> [What this task involves]: Return all of the entries exactly, with nothing added or left out.

> [Listed entries]:
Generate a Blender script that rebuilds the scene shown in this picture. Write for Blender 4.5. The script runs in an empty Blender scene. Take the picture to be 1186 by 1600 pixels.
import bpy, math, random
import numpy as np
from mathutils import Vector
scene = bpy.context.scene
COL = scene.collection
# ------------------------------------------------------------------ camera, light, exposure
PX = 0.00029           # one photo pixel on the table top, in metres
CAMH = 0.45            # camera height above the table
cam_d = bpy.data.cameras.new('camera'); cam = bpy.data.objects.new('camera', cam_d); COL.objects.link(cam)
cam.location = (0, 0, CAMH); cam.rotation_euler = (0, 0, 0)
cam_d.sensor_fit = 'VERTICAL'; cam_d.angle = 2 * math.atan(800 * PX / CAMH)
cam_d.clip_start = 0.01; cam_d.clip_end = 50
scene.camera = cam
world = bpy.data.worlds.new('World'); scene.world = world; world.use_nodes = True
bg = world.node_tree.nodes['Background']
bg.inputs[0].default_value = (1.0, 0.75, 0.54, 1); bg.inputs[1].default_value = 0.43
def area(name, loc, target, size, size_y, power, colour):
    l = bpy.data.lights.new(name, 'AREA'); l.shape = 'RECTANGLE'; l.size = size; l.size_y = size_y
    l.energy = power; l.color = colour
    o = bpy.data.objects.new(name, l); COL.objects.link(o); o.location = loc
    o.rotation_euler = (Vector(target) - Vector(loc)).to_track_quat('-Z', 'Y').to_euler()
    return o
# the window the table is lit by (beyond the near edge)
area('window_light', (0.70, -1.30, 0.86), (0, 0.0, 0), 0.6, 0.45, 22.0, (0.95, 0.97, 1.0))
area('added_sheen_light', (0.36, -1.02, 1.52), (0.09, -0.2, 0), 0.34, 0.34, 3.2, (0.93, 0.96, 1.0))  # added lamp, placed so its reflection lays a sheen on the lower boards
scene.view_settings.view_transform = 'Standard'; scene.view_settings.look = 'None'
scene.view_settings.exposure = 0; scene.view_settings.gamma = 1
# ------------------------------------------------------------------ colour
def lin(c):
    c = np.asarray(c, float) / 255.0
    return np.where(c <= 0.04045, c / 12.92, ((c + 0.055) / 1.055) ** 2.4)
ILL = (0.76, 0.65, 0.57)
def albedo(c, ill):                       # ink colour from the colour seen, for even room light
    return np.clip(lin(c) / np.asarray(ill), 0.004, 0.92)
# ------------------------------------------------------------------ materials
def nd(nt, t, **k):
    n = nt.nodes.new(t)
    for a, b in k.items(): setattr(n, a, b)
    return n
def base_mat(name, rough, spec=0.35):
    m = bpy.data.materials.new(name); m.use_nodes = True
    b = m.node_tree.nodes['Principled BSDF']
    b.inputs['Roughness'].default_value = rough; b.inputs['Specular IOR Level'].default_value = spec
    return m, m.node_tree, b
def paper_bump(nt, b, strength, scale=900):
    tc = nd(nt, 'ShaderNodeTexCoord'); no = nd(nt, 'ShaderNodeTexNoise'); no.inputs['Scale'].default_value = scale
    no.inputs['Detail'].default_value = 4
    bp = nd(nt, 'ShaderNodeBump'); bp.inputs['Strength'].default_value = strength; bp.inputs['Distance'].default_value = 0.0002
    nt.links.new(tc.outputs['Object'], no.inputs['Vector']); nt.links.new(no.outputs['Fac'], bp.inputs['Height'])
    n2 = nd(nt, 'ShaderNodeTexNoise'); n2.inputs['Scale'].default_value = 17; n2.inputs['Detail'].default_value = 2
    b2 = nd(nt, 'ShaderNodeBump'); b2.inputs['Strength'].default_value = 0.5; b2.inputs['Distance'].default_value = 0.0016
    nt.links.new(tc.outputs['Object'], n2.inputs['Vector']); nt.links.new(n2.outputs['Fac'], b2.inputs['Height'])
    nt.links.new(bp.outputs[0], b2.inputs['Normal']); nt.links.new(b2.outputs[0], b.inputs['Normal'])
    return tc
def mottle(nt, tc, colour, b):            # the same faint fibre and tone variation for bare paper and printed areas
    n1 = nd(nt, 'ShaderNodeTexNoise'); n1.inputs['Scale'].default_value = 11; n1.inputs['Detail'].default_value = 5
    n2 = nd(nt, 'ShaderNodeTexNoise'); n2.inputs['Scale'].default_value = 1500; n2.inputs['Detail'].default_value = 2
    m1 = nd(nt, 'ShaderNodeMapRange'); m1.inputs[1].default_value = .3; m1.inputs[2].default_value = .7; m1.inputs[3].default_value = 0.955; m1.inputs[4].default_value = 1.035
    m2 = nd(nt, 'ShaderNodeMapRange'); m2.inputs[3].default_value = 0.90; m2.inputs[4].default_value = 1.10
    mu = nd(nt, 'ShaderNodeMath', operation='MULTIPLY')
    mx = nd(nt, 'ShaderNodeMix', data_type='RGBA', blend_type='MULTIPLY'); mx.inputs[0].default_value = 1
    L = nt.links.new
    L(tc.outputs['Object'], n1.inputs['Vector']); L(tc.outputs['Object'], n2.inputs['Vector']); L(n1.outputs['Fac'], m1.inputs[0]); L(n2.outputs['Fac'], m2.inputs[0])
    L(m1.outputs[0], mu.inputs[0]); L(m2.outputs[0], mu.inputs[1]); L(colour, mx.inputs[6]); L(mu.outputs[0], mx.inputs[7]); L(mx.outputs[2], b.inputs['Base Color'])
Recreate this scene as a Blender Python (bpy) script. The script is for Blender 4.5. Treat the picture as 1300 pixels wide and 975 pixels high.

> [Result]:
Generate a Blender script that rebuilds the scene shown in this picture. Write for Blender 4.5. The script runs in an empty Blender scene. Take the picture to be 1186 by 1600 pixels.
import bpy, math, random
import numpy as np
from mathutils import Vector
scene = bpy.context.scene
COL = scene.collection
# ------------------------------------------------------------------ camera, light, exposure
PX = 0.00029           # one photo pixel on the table top, in metres
CAMH = 0.45            # camera height above the table
cam_d = bpy.data.cameras.new('camera'); cam = bpy.data.objects.new('camera', cam_d); COL.objects.link(cam)
cam.location = (0, 0, CAMH); cam.rotation_euler = (0, 0, 0)
cam_d.sensor_fit = 'VERTICAL'; cam_d.angle = 2 * math.atan(800 * PX / CAMH)
cam_d.clip_start = 0.01; cam_d.clip_end = 50
scene.camera = cam
world = bpy.data.worlds.new('World'); scene.world = world; world.use_nodes = True
bg = world.node_tree.nodes['Background']
bg.inputs[0].default_value = (1.0, 0.75, 0.54, 1); bg.inputs[1].default_value = 0.43
def area(name, loc, target, size, size_y, power, colour):
    l = bpy.data.lights.new(name, 'AREA'); l.shape = 'RECTANGLE'; l.size = size; l.size_y = size_y
    l.energy = power; l.color = colour
    o = bpy.data.objects.new(name, l); COL.objects.link(o); o.location = loc
    o.rotation_euler = (Vector(target) - Vector(loc)).to_track_quat('-Z', 'Y').to_euler()
    return o
# the window the table is lit by (beyond the near edge)
area('window_light', (0.70, -1.30, 0.86), (0, 0.0, 0), 0.6, 0.45, 22.0, (0.95, 0.97, 1.0))
area('added_sheen_light', (0.36, -1.02, 1.52), (0.09, -0.2, 0), 0.34, 0.34, 3.2, (0.93, 0.96, 1.0))  # added lamp, placed so its reflection lays a sheen on the lower boards
scene.view_settings.view_transform = 'Standard'; scene.view_settings.look = 'None'
scene.view_settings.exposure = 0; scene.view_settings.gamma = 1
# ------------------------------------------------------------------ colour
def lin(c):
    c = np.asarray(c, float) / 255.0
    return np.where(c <= 0.04045, c / 12.92, ((c + 0.055) / 1.055) ** 2.4)
ILL = (0.76, 0.65, 0.57)
def albedo(c, ill):                       # ink colour from the colour seen, for even room light
    return np.clip(lin(c) / np.asarray(ill), 0.004, 0.92)
# ------------------------------------------------------------------ materials
def nd(nt, t, **k):
    n = nt.nodes.new(t)
    for a, b in k.items(): setattr(n, a, b)
    return n
def base_mat(name, rough, spec=0.35):
    m = bpy.data.materials.new(name); m.use_nodes = True
    b = m.node_tree.nodes['Principled BSDF']
    b.inputs['Roughness'].default_value = rough; b.inputs['Specular IOR Level'].default_value = spec
    return m, m.node_tree, b
def paper_bump(nt, b, strength, scale=900):
    tc = nd(nt, 'ShaderNodeTexCoord'); no = nd(nt, 'ShaderNodeTexNoise'); no.inputs['Scale'].default_value = scale
    no.inputs['Detail'].default_value = 4
    bp = nd(nt, 'ShaderNodeBump'); bp.inputs['Strength'].default_value = strength; bp.inputs['Distance'].default_value = 0.0002
    nt.links.new(tc.outputs['Object'], no.inputs['Vector']); nt.links.new(no.outputs['Fac'], bp.inputs['Height'])
    n2 = nd(nt, 'ShaderNodeTexNoise'); n2.inputs['Scale'].default_value = 17; n2.inputs['Detail'].default_value = 2
    b2 = nd(nt, 'ShaderNodeBump'); b2.inputs['Strength'].default_value = 0.5; b2.inputs['Distance'].default_value = 0.0016
    nt.links.new(tc.outputs['Object'], n2.inputs['Vector']); nt.links.new(n2.outputs['Fac'], b2.inputs['Height'])
    nt.links.new(bp.outputs[0], b2.inputs['Normal']); nt.links.new(b2.outputs[0], b.inputs['Normal'])
    return tc
def mottle(nt, tc, colour, b):            # the same faint fibre and tone variation for bare paper and printed areas
    n1 = nd(nt, 'ShaderNodeTexNoise'); n1.inputs['Scale'].default_value = 11; n1.inputs['Detail'].default_value = 5
    n2 = nd(nt, 'ShaderNodeTexNoise'); n2.inputs['Scale'].default_value = 1500; n2.inputs['Detail'].default_value = 2
    m1 = nd(nt, 'ShaderNodeMapRange'); m1.inputs[1].default_value = .3; m1.inputs[2].default_value = .7; m1.inputs[3].default_value = 0.955; m1.inputs[4].default_value = 1.035
    m2 = nd(nt, 'ShaderNodeMapRange'); m2.inputs[3].default_value = 0.90; m2.inputs[4].default_value = 1.10
    mu = nd(nt, 'ShaderNodeMath', operation='MULTIPLY')
    mx = nd(nt, 'ShaderNodeMix', data_type='RGBA', blend_type='MULTIPLY'); mx.inputs[0].default_value = 1
    L = nt.links.new
    L(tc.outputs['Object'], n1.inputs['Vector']); L(tc.outputs['Object'], n2.inputs['Vector']); L(n1.outputs['Fac'], m1.inputs[0]); L(n2.outputs['Fac'], m2.inputs[0])
    L(m1.outputs[0], mu.inputs[0]); L(m2.outputs[0], mu.inputs[1]); L(colour, mx.inputs[6]); L(mu.outputs[0], mx.inputs[7]); L(mx.outputs[2], b.inputs['Base Color'])
Recreate this scene as a Blender Python (bpy) script. The script is for Blender 4.5. Treat the picture as 1300 pixels wide and 975 pixels high.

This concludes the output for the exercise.